Dat was eigenlijk even een uitstapje naar de hemel in deze preek. Hoewel: het gaat over het Koninkrijk der hemelen. En wat is nu het bijzondere: het met Christus zijn en in Hem leven, dat mooie, dat in de hemel helemaal volmaakt is, daarvan mogen we ook hier op aarde al iets beleven. D t is nu: het Koninkrijk der hemelen. Het is overal waar mensen Christus liefhebben en Hem gehoorzamen zoals Hij zijn Vader gehoorzaam was. Dat is het Koninkrijk: liefdevol en gehoorzaam achter Jezus aangaan. En dat is iets oneindig moois.

Begrijpt u het een beetje waarom ik eerst iets verteld heb over dat Koninkrijk? Want we kunnen het wel gaan hebben over sleutels, en vaak komt dan vooral ook dat aspect van de zware verantwoordelijkheid naar voren, maar het is juist zo ongelooflijk belangrijk om te zien waar de sleutels bij horen: bij het Koninkrijk van Jezus. De sleutels geven toegang tot dat Koninkrijk. En wat is het dan geweldig om te weten dat de deur naar dat Koninkrijk echt open kan. Er zijn sleutels voor! En tegelijk ga je dan ook iets van die andere kant beseffen: wat is het erg dat de deur ook gesloten kan blijven, omdat je de sleutels niet gebruikt, omdat je ze kwijt bent geraakt, omdat je er berhaupt geen interesse voor hebt. Een gesloten deur: dat is het ergste wat een mens kan overkomen.

* * *

Maar wat zijn nu die sleutels precies? We gaan wat te snel als we nu direct Zondag 31 erbij pakken. We moeten eerst nog wat beter kijken naar Mattes 16. Daar zien we de Here Jezus. En Hij vraagt aan zijn discipelen: 'Wie zeggen de mensen dat Ik ben?' Er worden verschillende antwoorden gegeven: Johannes de Doper, Elia, Jeremia of een andere profeet. 'Maar', vraagt Jezus dan, 'wie zeggen jullie dat Ik ben?' Dat is altijd weer een belangrijke vraag. Ook voor ons. 'Wie is Jezus voor u?' Het is een vraag waarop je steeds opnieuw het antwoord moet leren geven. Petrus doet een stap naar voren en namens de discipelen zegt hij dan: 'Gij zijt de Christus, de Zoon van de levende God.'

En dat is een belijdenis waar de Here Jezus heel blij mee is. Het is een belijdenis die Petrus vanuit de hemel heeft gehoord, van de Vader. Het is een belijdenis die staat als een huis. 'Petrus, je bent hoe je heet, een rotssteen. En je woorden zijn een fundament. En op dat fundament ga Ik mijn gemeente bouwen. En daarom zal Ik aan jou, Petrus, de sleutels geven van het Koninkrijk der hemelen.'

Petrus is dus de eerste sleuteldrager. En in Hem geeft Christus de sleutels aan iedereen die het van harte meent, en die het uit de hemel heeft geleerd: 'Gij zijt de Christus, de Zoon van de levende God.' Zo worden de sleutels dus aan de gemeente van Christus op aarde gegeven.
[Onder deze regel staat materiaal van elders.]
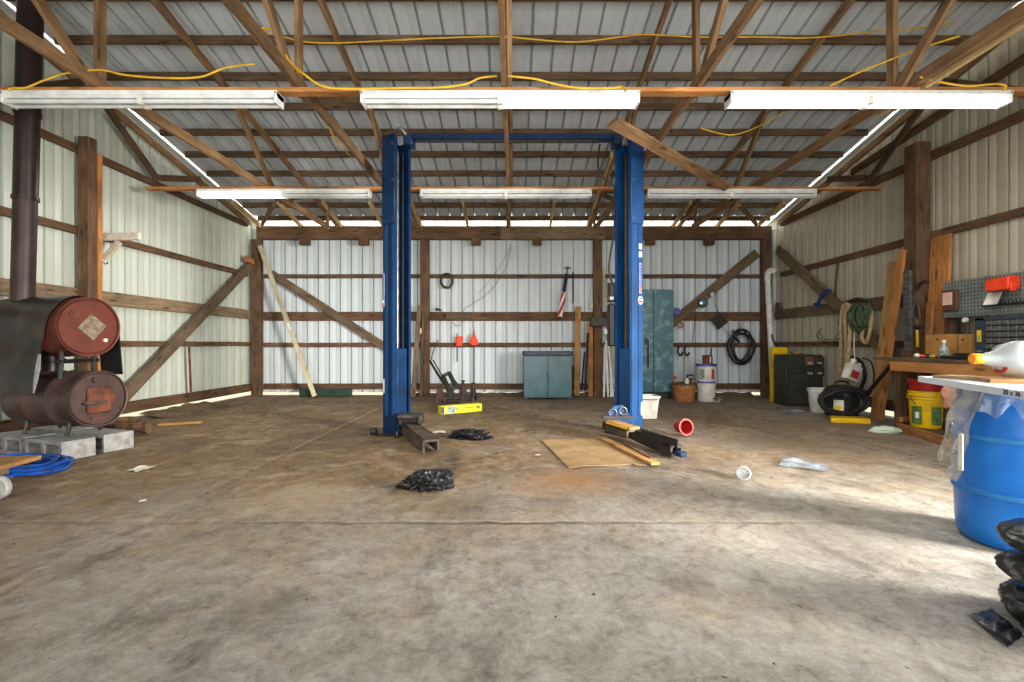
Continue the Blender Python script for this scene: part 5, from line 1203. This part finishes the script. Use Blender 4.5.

Je zou kunnen zeggen dat die sleutels de boodschap van het evangelie zijn. Eigenlijk zou je de sleutels dus met één woord kunnen omschrijven: het Woord van God, de boodschap van het evangelie in al haar veelzijdigheid en veelomvattendheid. Daarom spreekt Jezus ook over sleutels (meervoud): de boodschap van het evangelie, het Woord van God is veelomvattend: het zijn de sleutels van Gods Koninkrijk. Misschien moet je zelfs zeggen: het is de sleutelbos van het Koninkrijk van Christus. Het gaat niet zozeer om één sleutel, ook niet om twee sleutels, maar om een sleutelbos: het evangelie van Jezus Christus dat zo ongelooflijk veelzijdig is.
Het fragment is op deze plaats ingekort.